:: Collected material ::
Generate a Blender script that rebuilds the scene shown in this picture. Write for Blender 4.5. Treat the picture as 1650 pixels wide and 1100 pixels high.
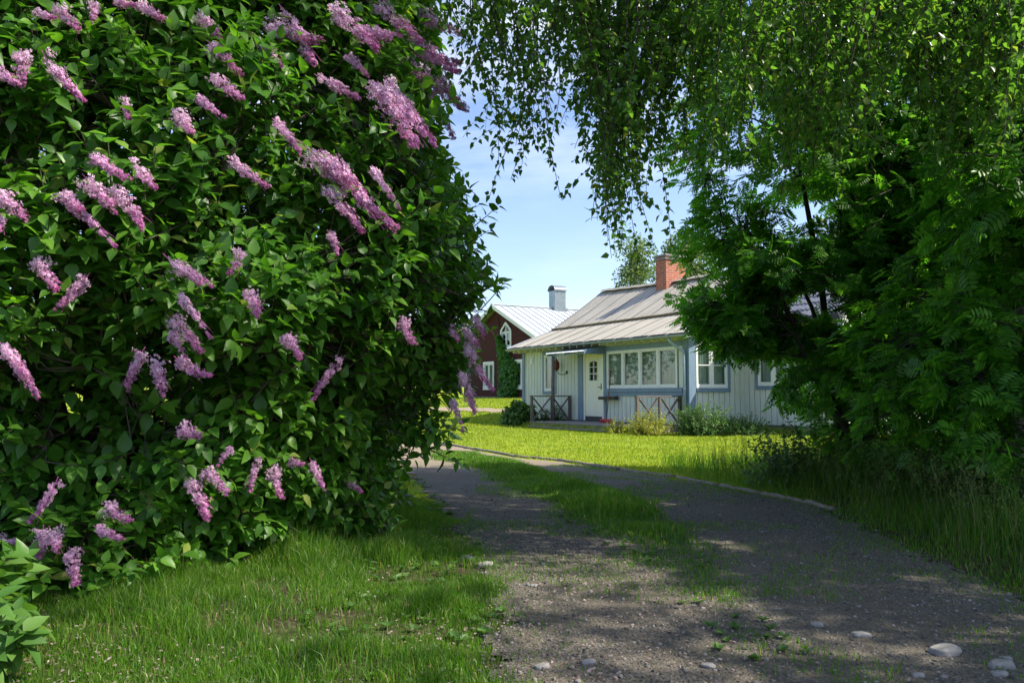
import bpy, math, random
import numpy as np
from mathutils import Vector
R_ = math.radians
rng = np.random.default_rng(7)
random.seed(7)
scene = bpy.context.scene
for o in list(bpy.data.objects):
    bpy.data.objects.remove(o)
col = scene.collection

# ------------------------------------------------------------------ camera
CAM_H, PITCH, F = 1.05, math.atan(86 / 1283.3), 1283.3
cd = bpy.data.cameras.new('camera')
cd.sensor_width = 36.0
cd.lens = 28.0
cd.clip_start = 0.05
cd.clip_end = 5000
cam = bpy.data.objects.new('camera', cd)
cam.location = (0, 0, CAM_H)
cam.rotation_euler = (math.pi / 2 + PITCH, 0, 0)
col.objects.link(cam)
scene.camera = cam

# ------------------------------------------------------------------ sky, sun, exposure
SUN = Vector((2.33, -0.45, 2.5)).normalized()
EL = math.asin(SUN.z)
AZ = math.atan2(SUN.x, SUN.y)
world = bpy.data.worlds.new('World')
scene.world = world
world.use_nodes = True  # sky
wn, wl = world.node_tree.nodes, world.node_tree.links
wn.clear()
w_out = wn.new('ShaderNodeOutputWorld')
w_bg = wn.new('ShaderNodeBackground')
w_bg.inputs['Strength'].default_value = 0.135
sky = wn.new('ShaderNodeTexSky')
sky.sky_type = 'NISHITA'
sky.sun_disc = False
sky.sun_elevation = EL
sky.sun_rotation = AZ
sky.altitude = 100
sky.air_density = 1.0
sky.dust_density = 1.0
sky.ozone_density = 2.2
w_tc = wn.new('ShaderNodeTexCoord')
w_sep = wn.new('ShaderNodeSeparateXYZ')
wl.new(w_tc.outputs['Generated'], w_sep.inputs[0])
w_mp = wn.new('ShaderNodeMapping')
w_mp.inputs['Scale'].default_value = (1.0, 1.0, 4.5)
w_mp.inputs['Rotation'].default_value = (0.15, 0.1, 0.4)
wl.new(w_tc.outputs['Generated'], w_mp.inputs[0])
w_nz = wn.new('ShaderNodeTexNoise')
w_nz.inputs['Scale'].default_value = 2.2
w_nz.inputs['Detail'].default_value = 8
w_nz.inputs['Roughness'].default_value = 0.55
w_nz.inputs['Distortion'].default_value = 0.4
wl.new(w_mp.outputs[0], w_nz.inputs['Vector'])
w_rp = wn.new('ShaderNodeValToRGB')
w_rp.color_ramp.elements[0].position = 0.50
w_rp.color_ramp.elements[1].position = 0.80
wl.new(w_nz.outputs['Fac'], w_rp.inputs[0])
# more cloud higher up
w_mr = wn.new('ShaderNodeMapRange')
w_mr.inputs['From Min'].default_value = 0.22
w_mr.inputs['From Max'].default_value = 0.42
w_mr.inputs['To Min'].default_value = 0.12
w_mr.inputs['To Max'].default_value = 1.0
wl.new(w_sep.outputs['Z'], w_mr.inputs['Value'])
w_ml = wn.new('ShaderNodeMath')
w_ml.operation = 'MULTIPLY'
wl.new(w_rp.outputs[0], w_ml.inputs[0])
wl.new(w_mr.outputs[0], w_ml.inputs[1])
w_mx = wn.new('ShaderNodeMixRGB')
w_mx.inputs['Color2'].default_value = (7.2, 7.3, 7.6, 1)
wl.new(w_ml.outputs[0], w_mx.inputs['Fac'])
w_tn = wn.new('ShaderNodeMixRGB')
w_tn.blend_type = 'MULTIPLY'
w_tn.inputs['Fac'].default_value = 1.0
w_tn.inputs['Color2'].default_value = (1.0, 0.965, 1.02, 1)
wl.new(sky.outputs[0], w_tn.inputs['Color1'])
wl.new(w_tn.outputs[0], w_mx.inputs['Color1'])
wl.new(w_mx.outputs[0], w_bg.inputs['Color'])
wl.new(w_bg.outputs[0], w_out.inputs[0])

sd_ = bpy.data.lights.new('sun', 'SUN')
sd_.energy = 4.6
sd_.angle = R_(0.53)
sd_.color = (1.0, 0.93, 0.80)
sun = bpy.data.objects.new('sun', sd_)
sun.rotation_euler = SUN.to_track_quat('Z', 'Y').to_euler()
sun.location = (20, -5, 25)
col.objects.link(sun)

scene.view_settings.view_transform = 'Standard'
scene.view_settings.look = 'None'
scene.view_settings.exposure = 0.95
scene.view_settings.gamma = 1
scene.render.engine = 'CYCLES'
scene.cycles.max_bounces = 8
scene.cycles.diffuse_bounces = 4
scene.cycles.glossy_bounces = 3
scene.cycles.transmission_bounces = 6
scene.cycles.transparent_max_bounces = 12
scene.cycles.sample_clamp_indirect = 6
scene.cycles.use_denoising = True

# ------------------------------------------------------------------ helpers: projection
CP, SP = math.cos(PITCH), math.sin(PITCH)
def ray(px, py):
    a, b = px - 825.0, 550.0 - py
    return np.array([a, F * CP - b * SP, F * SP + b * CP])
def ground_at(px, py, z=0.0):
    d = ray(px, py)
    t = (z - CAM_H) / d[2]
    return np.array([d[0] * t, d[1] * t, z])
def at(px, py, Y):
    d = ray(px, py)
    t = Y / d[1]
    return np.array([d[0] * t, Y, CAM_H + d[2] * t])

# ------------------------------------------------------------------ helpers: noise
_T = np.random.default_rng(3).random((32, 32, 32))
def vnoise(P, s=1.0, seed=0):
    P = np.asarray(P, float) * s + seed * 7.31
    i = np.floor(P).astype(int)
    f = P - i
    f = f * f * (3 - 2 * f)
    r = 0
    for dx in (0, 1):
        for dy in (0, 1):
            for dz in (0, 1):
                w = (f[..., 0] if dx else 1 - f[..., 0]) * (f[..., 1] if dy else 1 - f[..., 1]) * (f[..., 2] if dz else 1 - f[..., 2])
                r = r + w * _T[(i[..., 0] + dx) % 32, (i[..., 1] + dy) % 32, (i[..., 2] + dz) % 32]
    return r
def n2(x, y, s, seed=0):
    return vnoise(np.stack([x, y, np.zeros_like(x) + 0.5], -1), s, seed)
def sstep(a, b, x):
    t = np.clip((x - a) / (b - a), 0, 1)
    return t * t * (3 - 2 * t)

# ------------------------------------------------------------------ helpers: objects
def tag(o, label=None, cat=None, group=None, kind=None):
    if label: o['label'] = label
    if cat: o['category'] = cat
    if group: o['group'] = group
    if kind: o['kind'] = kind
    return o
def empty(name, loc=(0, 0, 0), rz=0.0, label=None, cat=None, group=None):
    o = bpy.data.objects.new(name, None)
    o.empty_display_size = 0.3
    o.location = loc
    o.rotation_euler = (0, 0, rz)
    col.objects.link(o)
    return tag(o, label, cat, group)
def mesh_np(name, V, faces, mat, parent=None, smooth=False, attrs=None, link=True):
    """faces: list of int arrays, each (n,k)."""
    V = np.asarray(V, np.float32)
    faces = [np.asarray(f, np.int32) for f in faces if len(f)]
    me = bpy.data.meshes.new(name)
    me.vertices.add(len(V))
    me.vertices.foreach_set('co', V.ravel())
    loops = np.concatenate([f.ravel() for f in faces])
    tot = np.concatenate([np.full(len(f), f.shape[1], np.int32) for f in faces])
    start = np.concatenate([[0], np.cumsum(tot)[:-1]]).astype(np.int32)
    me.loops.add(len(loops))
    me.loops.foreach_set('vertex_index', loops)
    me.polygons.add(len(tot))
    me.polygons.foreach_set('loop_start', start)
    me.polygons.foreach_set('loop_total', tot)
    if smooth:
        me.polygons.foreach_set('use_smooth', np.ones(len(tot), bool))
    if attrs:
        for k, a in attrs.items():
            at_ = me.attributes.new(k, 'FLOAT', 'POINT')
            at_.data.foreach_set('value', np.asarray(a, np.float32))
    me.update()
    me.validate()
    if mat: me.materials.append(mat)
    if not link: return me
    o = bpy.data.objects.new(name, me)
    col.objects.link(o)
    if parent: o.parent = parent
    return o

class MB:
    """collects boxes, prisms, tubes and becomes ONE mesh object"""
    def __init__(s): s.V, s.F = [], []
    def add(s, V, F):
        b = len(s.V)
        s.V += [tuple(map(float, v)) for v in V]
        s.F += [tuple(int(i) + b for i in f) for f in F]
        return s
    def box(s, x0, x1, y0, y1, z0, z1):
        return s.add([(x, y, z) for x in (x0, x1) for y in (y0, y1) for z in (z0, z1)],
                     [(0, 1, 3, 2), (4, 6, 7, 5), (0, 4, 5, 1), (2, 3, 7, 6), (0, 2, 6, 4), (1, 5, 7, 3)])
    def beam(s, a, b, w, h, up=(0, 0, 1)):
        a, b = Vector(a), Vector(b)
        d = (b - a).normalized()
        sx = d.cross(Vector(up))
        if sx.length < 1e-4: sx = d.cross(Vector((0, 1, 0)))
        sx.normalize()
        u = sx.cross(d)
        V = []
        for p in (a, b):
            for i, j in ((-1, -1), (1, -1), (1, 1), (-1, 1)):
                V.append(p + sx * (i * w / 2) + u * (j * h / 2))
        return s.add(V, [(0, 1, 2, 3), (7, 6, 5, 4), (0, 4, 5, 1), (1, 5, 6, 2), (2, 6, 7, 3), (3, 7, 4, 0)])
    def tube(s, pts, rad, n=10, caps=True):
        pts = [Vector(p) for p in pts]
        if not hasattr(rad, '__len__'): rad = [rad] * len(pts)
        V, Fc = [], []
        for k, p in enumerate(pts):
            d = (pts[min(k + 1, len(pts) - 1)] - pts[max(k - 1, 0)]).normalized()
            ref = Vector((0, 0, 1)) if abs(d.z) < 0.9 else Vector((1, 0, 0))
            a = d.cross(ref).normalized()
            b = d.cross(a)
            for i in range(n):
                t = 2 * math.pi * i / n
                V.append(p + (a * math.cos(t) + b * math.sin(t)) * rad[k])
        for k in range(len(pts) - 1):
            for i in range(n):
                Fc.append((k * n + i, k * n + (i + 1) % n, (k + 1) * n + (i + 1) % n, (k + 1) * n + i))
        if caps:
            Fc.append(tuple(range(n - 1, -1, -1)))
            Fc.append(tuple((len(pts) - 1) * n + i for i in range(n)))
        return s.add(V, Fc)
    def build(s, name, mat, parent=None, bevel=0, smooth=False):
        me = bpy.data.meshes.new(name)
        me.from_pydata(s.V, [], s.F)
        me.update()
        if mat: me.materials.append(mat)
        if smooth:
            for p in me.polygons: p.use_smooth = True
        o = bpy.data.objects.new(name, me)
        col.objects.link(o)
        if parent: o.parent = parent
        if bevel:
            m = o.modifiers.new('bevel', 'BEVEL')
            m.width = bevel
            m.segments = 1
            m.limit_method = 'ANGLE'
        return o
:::
What is being asked
Copy exactly the lines running from the beginning of the listing through the line that has "col = scene.collection". Drop the pictures.

Worked solution
Generate a Blender script that rebuilds the scene shown in this picture. Write for Blender 4.5. Treat the picture as 1650 pixels wide and 1100 pixels high.
import bpy, math, random
import numpy as np
from mathutils import Vector
R_ = math.radians
rng = np.random.default_rng(7)
random.seed(7)
scene = bpy.context.scene
for o in list(bpy.data.objects):
    bpy.data.objects.remove(o)
col = scene.collection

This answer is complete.